Given data:
============

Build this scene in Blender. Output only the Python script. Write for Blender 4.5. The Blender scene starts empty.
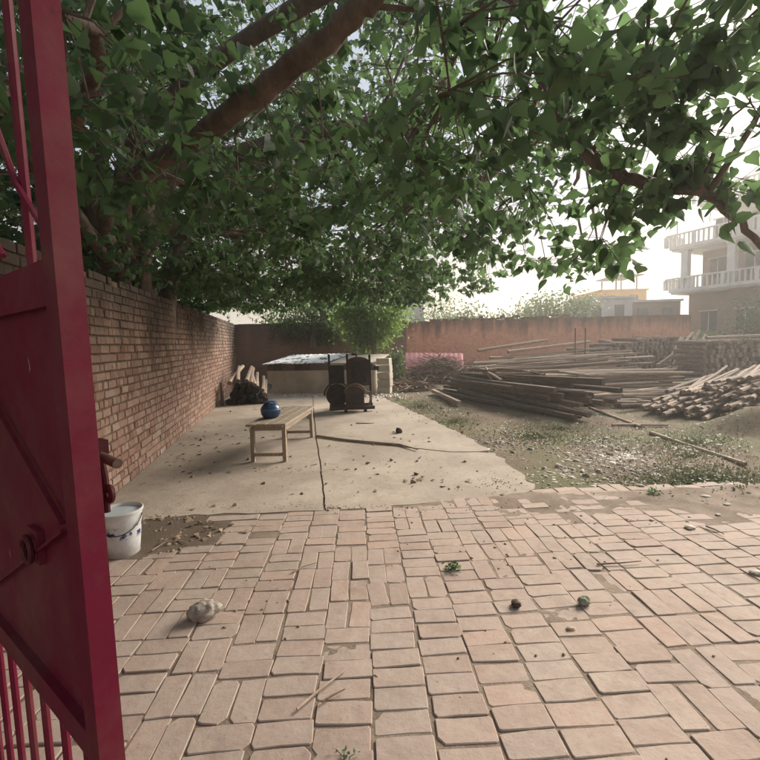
import bpy, bmesh, math, random
import numpy as np
from mathutils import Vector, Matrix, Euler

random.seed(7); RNG = np.random.default_rng(7)
scn = bpy.context.scene
C = scn.collection
R = math.radians

# ------------------------------------------------------------------ camera
CAM_H, PITCH, ROLL, FPX = 1.53, math.atan(35/430), R(1.8), 430/760
fw = Vector((0, math.cos(PITCH), -math.sin(PITCH)))
up0 = Vector((0, math.sin(PITCH), math.cos(PITCH)))
cr = Vector((1, 0, 0))*math.cos(ROLL) - up0*math.sin(ROLL)
cu = Vector((1, 0, 0))*math.sin(ROLL) + up0*math.cos(ROLL)
cam = bpy.data.objects.new('camera', bpy.data.cameras.new('camera'))
C.objects.link(cam); scn.camera = cam
M = Matrix((cr, cu, -fw)).transposed().to_4x4(); M.translation = (0, 0, CAM_H)
cam.matrix_world = M
cam.data.sensor_width = 36; cam.data.lens = 36*FPX
cam.data.clip_start = 0.02; cam.data.clip_end = 3000

# ------------------------------------------------------------------ sky, sun, exposure
SUN_EL, SUN_AZ = R(27), R(48)           # azimuth measured right of the view direction (+Y)
world = bpy.data.worlds.new('World'); scn.world = world; world.use_nodes = True
nt = world.node_tree; nt.nodes.clear()
wo = nt.nodes.new('ShaderNodeOutputWorld'); bg = nt.nodes.new('ShaderNodeBackground')
sky = nt.nodes.new('ShaderNodeTexSky'); sky.sky_type = 'NISHITA'; sky.sun_disc = False
sky.sun_elevation = SUN_EL; sky.sun_rotation = SUN_AZ
sky.air_density = 1.0; sky.dust_density = 5.0; sky.ozone_density = 1.0
bg.inputs['Strength'].default_value = 0.075
# thin, even evening overcast over the clear-sky gradient
wn_ = nt.nodes.new('ShaderNodeTexNoise'); wn_.inputs['Scale'].default_value = 2.2; wn_.inputs['Detail'].default_value = 6; wn_.inputs['Roughness'].default_value = .55
wt = nt.nodes.new('ShaderNodeTexCoord'); wm = nt.nodes.new('ShaderNodeMapping'); wm.inputs['Scale'].default_value = (1, 1, 2.6)
nt.links.new(wt.outputs['Generated'], wm.inputs['Vector']); nt.links.new(wm.outputs[0], wn_.inputs['Vector'])
wr = nt.nodes.new('ShaderNodeMapRange'); wr.inputs['From Min'].default_value = .3; wr.inputs['From Max'].default_value = .7; wr.inputs['To Min'].default_value = .84; wr.inputs['To Max'].default_value = .96
nt.links.new(wn_.outputs['Fac'], wr.inputs['Value'])
wx = nt.nodes.new('ShaderNodeMix'); wx.data_type = 'RGBA'; 
wz = nt.nodes.new('ShaderNodeSeparateXYZ'); nt.links.new(wt.outputs['Generated'], wz.inputs[0])      # cloud layer turns peach towards the horizon
wh = nt.nodes.new('ShaderNodeMapRange'); wh.inputs['From Min'].default_value = .02; wh.inputs['From Max'].default_value = .30
nt.links.new(wz.outputs['Z'], wh.inputs['Value'])
wc = nt.nodes.new('ShaderNodeMix'); wc.data_type = 'RGBA'; wc.inputs[6].default_value = (4.5, 3.55, 2.5, 1); wc.inputs[7].default_value = (3.4, 3.85, 4.5, 1)
nt.links.new(wh.outputs[0], wc.inputs[0]); nt.links.new(wc.outputs[2], wx.inputs[7])
nt.links.new(wr.outputs[0], wx.inputs[0]); nt.links.new(sky.outputs[0], wx.inputs[6]); nt.links.new(wx.outputs[2], bg.inputs['Color']); nt.links.new(bg.outputs[0], wo.inputs['Surface'])
sl = bpy.data.lights.new('sun', 'SUN'); sl.energy = 5.0; sl.angle = R(34); sl.color = (1, .92, .80)
so = bpy.data.objects.new('sun', sl); C.objects.link(so)
sdir = Vector((math.sin(SUN_AZ)*math.cos(SUN_EL), math.cos(SUN_AZ)*math.cos(SUN_EL), math.sin(SUN_EL)))
so.rotation_euler = sdir.to_track_quat('Z', 'Y').to_euler(); so.location = (10, 20, 20)
vs = scn.view_settings
vs.view_transform = 'Standard'; vs.look = 'None'; vs.gamma = 1; vs.exposure = 1.15; vs.use_curve_mapping = False
scn.render.engine = 'CYCLES'

# ------------------------------------------------------------------ helpers
def ray(u, v):                               # author's ruler: photograph pixel -> direction in the place
    a = (u-380)/430; b = (380-v)/430
    return cr*a + cu*b + fw
def G(u, v, z=0.0):
    r = ray(u, v); return Vector((0, 0, CAM_H)) + r*((z-CAM_H)/r.z)
def at(u, v, Y):
    r = ray(u, v); return Vector((0, 0, CAM_H)) + r*(Y/r.y)

class MB:
    def __init__(s): s.v = []; s.f = []; s.m = []; s.a = []
    def face(s, idx, m=0, a=0.0): s.f.append(idx); s.m.append(m); s.a.append(a)
    def box(s, c, size, rot=None, m=0, a=0.0, ch=0.0):
        """box with chamfered edges around its top when ch > 0"""
        hx, hy, hz = size[0]/2, size[1]/2, size[2]/2
        b = len(s.v); c = Vector(c)
        lv = [(-hx, -hy, -hz), (hx, -hy, -hz), (hx, hy, -hz), (-hx, hy, -hz)]
        if ch:
            lv += [(-hx, -hy, hz-ch), (hx, -hy, hz-ch), (hx, hy, hz-ch), (-hx, hy, hz-ch),
                   (-hx+ch, -hy+ch, hz), (hx-ch, -hy+ch, hz), (hx-ch, hy-ch, hz), (-hx+ch, hy-ch, hz)]
        else:
            lv += [(-hx, -hy, hz), (hx, -hy, hz), (hx, hy, hz), (-hx, hy, hz)]
        for p in lv:
            p = Vector(p)
            if rot is not None: p = rot @ p
            s.v.append(tuple(p+c))
        fs = [(3, 2, 1, 0)]
        n = 2 if ch else 1
        for k in range(n):
            o = 4*k
            for i in range(4):
                j = (i+1) % 4
                fs.append((o+i, o+j, o+4+j, o+4+i))
        fs.append((4*n, 4*n+1, 4*n+2, 4*n+3))
        for f in fs: s.face([b+i for i in f], m, a)
    def bar(s, p, q, w, d, up=(0, 0, 1), m=0, a=0.0):
        p = Vector(p); q = Vector(q); x = (q-p); L = x.length; x.normalize()
        y = Vector(up).cross(x)
        if y.length < 1e-4: y = Vector((0, 1, 0)).cross(x)
        y.normalize(); z = x.cross(y)
        s.box((p+q)/2, (L, w, d), Matrix((x, y, z)).transposed(), m, a)
    def tube(s, pts, rad, n=8, m=0, mc=None, cap=True, a=0.0, jit=0.0):
        pts = [Vector(p) for p in pts]
        if not hasattr(rad, '__len__'): rad = [rad]*len(pts)
        b = len(s.v); ref = None
        for i, p in enumerate(pts):
            t = (pts[min(i+1, len(pts)-1)]-pts[max(i-1, 0)]).normalized()
            if ref is None:
                ref = t.orthogonal().normalized()
            ref = (ref - t*ref.dot(t)).normalized(); bi = t.cross(ref)
            for k in range(n):
                an = 2*math.pi*k/n; rr = rad[i]*(1+random.uniform(-jit, jit))
                s.v.append(tuple(p+(ref*math.cos(an)+bi*math.sin(an))*rr))
        for i in range(len(pts)-1):
            for k in range(n):
                k2 = (k+1) % n
                s.face([b+i*n+k, b+i*n+k2, b+(i+1)*n+k2, b+(i+1)*n+k], m, a)
        if cap:
            mc = m if mc is None else mc
            s.face([b+k for k in reversed(range(n))], mc, a)
            s.face([b+(len(pts)-1)*n+k for k in range(n)], mc, a)
    def lathe(s, prof, n=20, c=(0, 0, 0), m=0, rot=None, cap=True):
        b = len(s.v)
        for (r, z) in prof:
            for k in range(n):
                an = 2*math.pi*k/n; p = Vector((r*math.cos(an), r*math.sin(an), z))
                if rot is not None: p = rot @ p
                s.v.append(tuple(p+Vector(c)))
        for i in range(len(prof)-1):
            for k in range(n):
                k2 = (k+1) % n
                s.face([b+i*n+k, b+i*n+k2, b+(i+1)*n+k2, b+(i+1)*n+k], m)
        if cap:
            s.face([b+k for k in reversed(range(n))], m)
            s.face([b+(len(prof)-1)*n+k for k in range(n)], m)
    def prism(s, poly, z0, z1, m=0):
        b = len(s.v); n = len(poly)
        for z in (z0, z1):
            for (x, y) in poly: s.v.append((x, y, z))
        s.face([b+k for k in reversed(range(n))], m); s.face([b+n+k for k in range(n)], m)
        for k in range(n):
            k2 = (k+1) % n; s.face([b+k, b+k2, b+n+k2, b+n+k], m)
    def mesh(s, name, mats, smooth=False, attr=False):
        me = bpy.data.meshes.new(name); me.from_pydata(s.v, [], s.f)
        for mt in (mats if isinstance(mats, (list, tuple)) else [mats]): me.materials.append(mt)
        me.polygons.foreach_set('material_index', s.m)
        if attr:
            at_ = me.attributes.new('rnd', 'FLOAT', 'FACE'); at_.data.foreach_set('value', s.a)
        if smooth: me.polygons.foreach_set('use_smooth', [True]*len(s.f))
        me.update()
        if smooth:
            try: me.set_sharp_from_angle(angle=R(40))
            except Exception: pass
        return me
    def build(s, name, mats, parent=None, smooth=False, attr=False):
        return link(name, s.mesh(name, mats, smooth, attr), parent)

def link(name, me, parent=None):
    o = bpy.data.objects.new(name, me); C.objects.link(o)
    if parent is not None: o.parent = parent
    return o
def tag(o, label=None, cat=None, group=None, kind=None):
    if label: o['label'] = label
    if cat: o['category'] = cat
    if group: o['group'] = group
    if kind: o['kind'] = kind
    return o
def thing(name, label, cat, loc=(0, 0, 0), rz=0.0, group=None):
    o = bpy.data.objects.new(name, None); C.objects.link(o); o.empty_display_size = .1
    o.location = loc; o.rotation_euler = (0, 0, rz)
    return tag(o, label, cat, group)
def npmesh(name, V, F, mat, smooth=False, attr=None):
    """V (n,3), F (m,k) equal-sized polygons"""
    me = bpy.data.meshes.new(name)
    me.vertices.add(len(V)); me.vertices.foreach_set('co', np.asarray(V, np.float32).ravel())
    k = F.shape[1]
    me.loops.add(F.size); me.loops.foreach_set('vertex_index', F.astype(np.int32).ravel())
    me.polygons.add(len(F)); me.polygons.foreach_set('loop_start', np.arange(len(F), dtype=np.int32)*k)
    me.polygons.foreach_set('loop_total', np.full(len(F), k, np.int32))
    for mt in (mat if isinstance(mat, (list, tuple)) else [mat]): me.materials.append(mt)
    if smooth: me.polygons.foreach_set('use_smooth', np.ones(len(F), bool))
    me.update(calc_edges=True)
    if attr is not None:
        a = me.attributes.new('rnd', 'FLOAT', 'FACE'); a.data.foreach_set('value', np.asarray(attr, np.float32))
    return me

# value noise for geometry
_N = np.random.default_rng(3).random((64, 64))
def noise2(x, y):
    x = np.asarray(x, float); y = np.asarray(y, float)
    xi = np.floor(x).astype(int); yi = np.floor(y).astype(int); fx = x-xi; fy = y-yi
    fx = fx*fx*(3-2*fx); fy = fy*fy*(3-2*fy)
    g = lambda i, j: _N[i % 64, j % 64]
    return (g(xi, yi)*(1-fx)+g(xi+1, yi)*fx)*(1-fy)+(g(xi, yi+1)*(1-fx)+g(xi+1, yi+1)*fx)*fy
def fbm(x, y, o=4):
    t = 0; a = .5
    for k in range(o):
        t = t+a*noise2(x*2**k+17*k, y*2**k+5*k); a *= .5
    return t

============

Short task: Take the lines from the start of the material to the line with "R = math.radians", both included, and transcribe them exactly without the pictures.

Task response:
Build this scene in Blender. Output only the Python script. Write for Blender 4.5. The Blender scene starts empty.
import bpy, bmesh, math, random
import numpy as np
from mathutils import Vector, Matrix, Euler

random.seed(7); RNG = np.random.default_rng(7)
scn = bpy.context.scene
C = scn.collection
R = math.radians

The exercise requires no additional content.